**THE REQUEST:**
Reproduce the material exactly, omitting nothing.

____ DATASET EXTRACT

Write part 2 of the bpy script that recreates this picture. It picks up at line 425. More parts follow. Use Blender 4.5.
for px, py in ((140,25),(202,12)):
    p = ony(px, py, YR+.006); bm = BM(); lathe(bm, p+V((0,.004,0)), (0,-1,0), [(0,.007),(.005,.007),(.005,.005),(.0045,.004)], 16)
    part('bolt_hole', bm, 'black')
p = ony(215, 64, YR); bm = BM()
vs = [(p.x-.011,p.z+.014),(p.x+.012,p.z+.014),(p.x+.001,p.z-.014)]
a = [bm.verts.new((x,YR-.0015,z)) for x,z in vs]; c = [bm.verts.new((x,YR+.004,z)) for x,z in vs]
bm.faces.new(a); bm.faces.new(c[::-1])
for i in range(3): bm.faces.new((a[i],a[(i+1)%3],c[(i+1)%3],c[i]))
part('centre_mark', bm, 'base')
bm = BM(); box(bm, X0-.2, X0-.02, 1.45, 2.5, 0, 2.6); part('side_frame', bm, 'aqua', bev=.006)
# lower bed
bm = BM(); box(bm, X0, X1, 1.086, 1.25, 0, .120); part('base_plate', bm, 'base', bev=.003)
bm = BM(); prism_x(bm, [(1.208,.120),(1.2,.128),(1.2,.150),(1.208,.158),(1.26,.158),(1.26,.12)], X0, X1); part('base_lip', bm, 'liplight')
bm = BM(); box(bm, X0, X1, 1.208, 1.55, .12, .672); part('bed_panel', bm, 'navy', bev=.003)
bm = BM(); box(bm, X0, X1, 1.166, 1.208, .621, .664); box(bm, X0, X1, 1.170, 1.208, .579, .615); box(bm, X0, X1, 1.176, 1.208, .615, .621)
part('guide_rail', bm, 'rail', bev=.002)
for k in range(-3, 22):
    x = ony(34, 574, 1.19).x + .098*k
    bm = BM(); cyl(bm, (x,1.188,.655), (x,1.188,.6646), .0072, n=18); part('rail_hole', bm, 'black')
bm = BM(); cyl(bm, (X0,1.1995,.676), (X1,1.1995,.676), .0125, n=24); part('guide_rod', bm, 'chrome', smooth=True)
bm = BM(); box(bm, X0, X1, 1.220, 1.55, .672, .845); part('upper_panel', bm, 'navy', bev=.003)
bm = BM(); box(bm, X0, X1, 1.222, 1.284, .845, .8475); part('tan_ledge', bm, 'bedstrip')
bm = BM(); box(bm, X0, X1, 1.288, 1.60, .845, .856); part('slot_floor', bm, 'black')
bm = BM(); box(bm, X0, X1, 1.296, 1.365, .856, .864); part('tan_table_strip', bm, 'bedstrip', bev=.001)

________

**TASK RESULT:**
Write part 2 of the bpy script that recreates this picture. It picks up at line 425. More parts follow. Use Blender 4.5.
for px, py in ((140,25),(202,12)):
    p = ony(px, py, YR+.006); bm = BM(); lathe(bm, p+V((0,.004,0)), (0,-1,0), [(0,.007),(.005,.007),(.005,.005),(.0045,.004)], 16)
    part('bolt_hole', bm, 'black')
p = ony(215, 64, YR); bm = BM()
vs = [(p.x-.011,p.z+.014),(p.x+.012,p.z+.014),(p.x+.001,p.z-.014)]
a = [bm.verts.new((x,YR-.0015,z)) for x,z in vs]; c = [bm.verts.new((x,YR+.004,z)) for x,z in vs]
bm.faces.new(a); bm.faces.new(c[::-1])
for i in range(3): bm.faces.new((a[i],a[(i+1)%3],c[(i+1)%3],c[i]))
part('centre_mark', bm, 'base')
bm = BM(); box(bm, X0-.2, X0-.02, 1.45, 2.5, 0, 2.6); part('side_frame', bm, 'aqua', bev=.006)
# lower bed
bm = BM(); box(bm, X0, X1, 1.086, 1.25, 0, .120); part('base_plate', bm, 'base', bev=.003)
bm = BM(); prism_x(bm, [(1.208,.120),(1.2,.128),(1.2,.150),(1.208,.158),(1.26,.158),(1.26,.12)], X0, X1); part('base_lip', bm, 'liplight')
bm = BM(); box(bm, X0, X1, 1.208, 1.55, .12, .672); part('bed_panel', bm, 'navy', bev=.003)
bm = BM(); box(bm, X0, X1, 1.166, 1.208, .621, .664); box(bm, X0, X1, 1.170, 1.208, .579, .615); box(bm, X0, X1, 1.176, 1.208, .615, .621)
part('guide_rail', bm, 'rail', bev=.002)
for k in range(-3, 22):
    x = ony(34, 574, 1.19).x + .098*k
    bm = BM(); cyl(bm, (x,1.188,.655), (x,1.188,.6646), .0072, n=18); part('rail_hole', bm, 'black')
bm = BM(); cyl(bm, (X0,1.1995,.676), (X1,1.1995,.676), .0125, n=24); part('guide_rod', bm, 'chrome', smooth=True)
bm = BM(); box(bm, X0, X1, 1.220, 1.55, .672, .845); part('upper_panel', bm, 'navy', bev=.003)
bm = BM(); box(bm, X0, X1, 1.222, 1.284, .845, .8475); part('tan_ledge', bm, 'bedstrip')
bm = BM(); box(bm, X0, X1, 1.288, 1.60, .845, .856); part('slot_floor', bm, 'black')
bm = BM(); box(bm, X0, X1, 1.296, 1.365, .856, .864); part('tan_table_strip', bm, 'bedstrip', bev=.001)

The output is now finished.